Sale of the Week

For just $6300, a buyer gets to wear the (Toyota) Crown

by Andrew Newton
24 March 2023 2 min read

I’ll admit it, we highlight a lot of expensive cars, even on this Sale of the Week series. From Paul Newman’s $80,000 brick last week to Mercedes-Benz’s $142M 300 SLR Uhlenhaut Coupe last year, there’s something about a spit take-inducing dollar figure that tends to grab attention. But we like cheap cars, too, and there are some weeks when a low price stands out more than a record-breaking one.

Such is the case with this week’s car: 3700 pounds of pillowy-soft, range-topping JDM luxury magnificence with V-8 power, rear-wheel drive, and even an air purifier to keep back-seat passengers breathing clean as they enjoy their sprawling fields of legroom. Sounds expensive, no? In fact, it changed hands on Cars&Bids for $6314. Sounds more like a few months of groceries (thanks, inflation) than a rare vintage luxury car, but here we are.


The vehicle in question is a 1995 Toyota Crown Majesta. Now, the Crown has been Toyota’s mainstream domestic sedan for decades. In fact, it’s Toyota’s longest-running model and one that spawned other royal headwear-themed models like Corona and Tiara. Corolla even means “small crown” in Latin and Camry is derived from a Japanese phrase for “little crown.” The “Majesta,” however, is the upmarket version and Toyota’s flagship model in many countries. The second generation Majesta, also known as the S150, debuted in 1995 with the looks of a Lexus LS 400 that got rear ended by a Cadillac, and it carried over Toyota’s 4.0-liter 1UZ V8 from the previous-generation Crown Majesta (and the Lexus LS). Just about any Toyota powertrain is robust, but there’s a twin-turbo version of the 1UZ that’s one of very few road car engines certified by the FAA for use in an airplane. How’s that for reliability?

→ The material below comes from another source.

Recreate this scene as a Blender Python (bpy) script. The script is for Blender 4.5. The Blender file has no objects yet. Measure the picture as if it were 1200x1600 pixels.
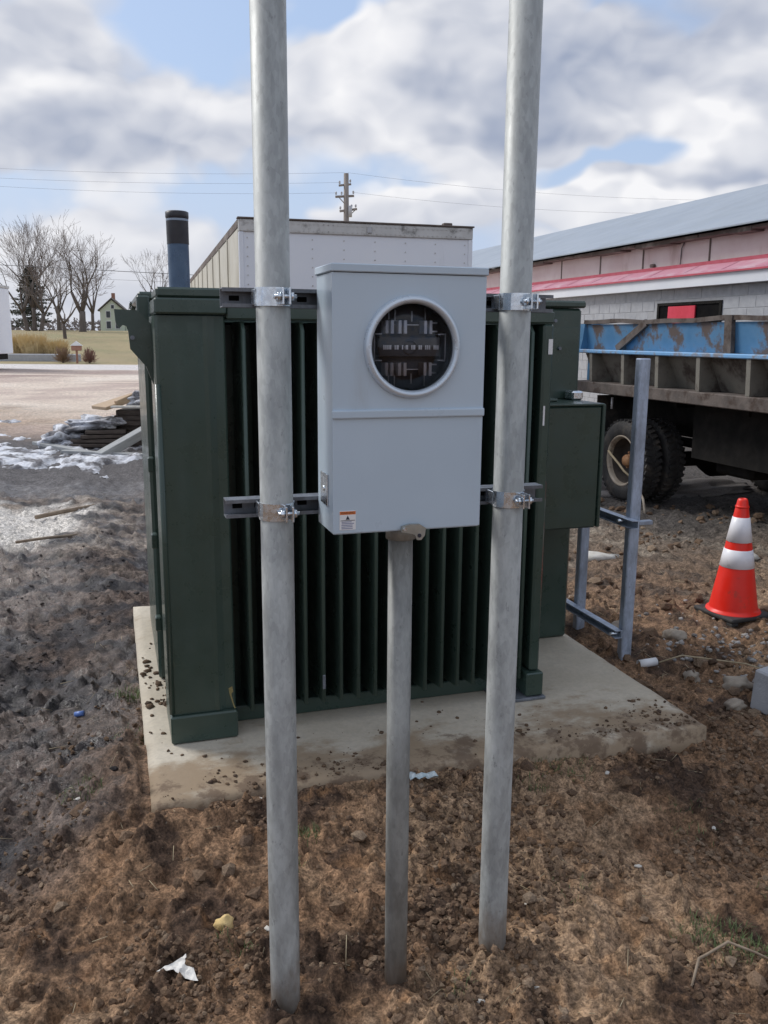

Speaking of aviation, this thing really flew under the radar at just above six grand. Sure, it isn’t perfect. At 106,700 km (66,300 miles) there are bumps and scrapes, splits in the dash top, the paint on the left side doors doesn’t match, and it needs new tires. It also has air suspension, and though no issues are reported, any air suspension system is expensive to repair. But let’s move on to the “pros” column.

It already has a US title, so there’s no confusing import paperwork. Being a high-spec luxo-cruiser it is also remarkably well-equipped, especially for the ’90s. Wood interior trim, power-adjustable front and rear seats, all-digital gauges, head-up display, automatic climate control with oscillating front vents, rear audio and climate control, and the aforementioned air purifier are all there to enjoy. And just look at that interior, draped in more industrial gray carpet than a convention center. Ok, maybe that’s more con than pro, but at least it’s in very good shape, and the floor mats do have a nifty wave pattern on them. There also don’t appear to be any modifications.

Bottom line—we like the car and we like the result. In a collector car market (especially for Japanese classics) that is coming out of a superheated couple of years it’s always nice to see a bargain, even it is for a car that most people on the road see as just an old refrigerator white Toyota with the steering wheel on the wrong side. The new owner, though, has a fun, usable, comfortable, and downright interesting classic with JDM street cred, all for the price of a project car.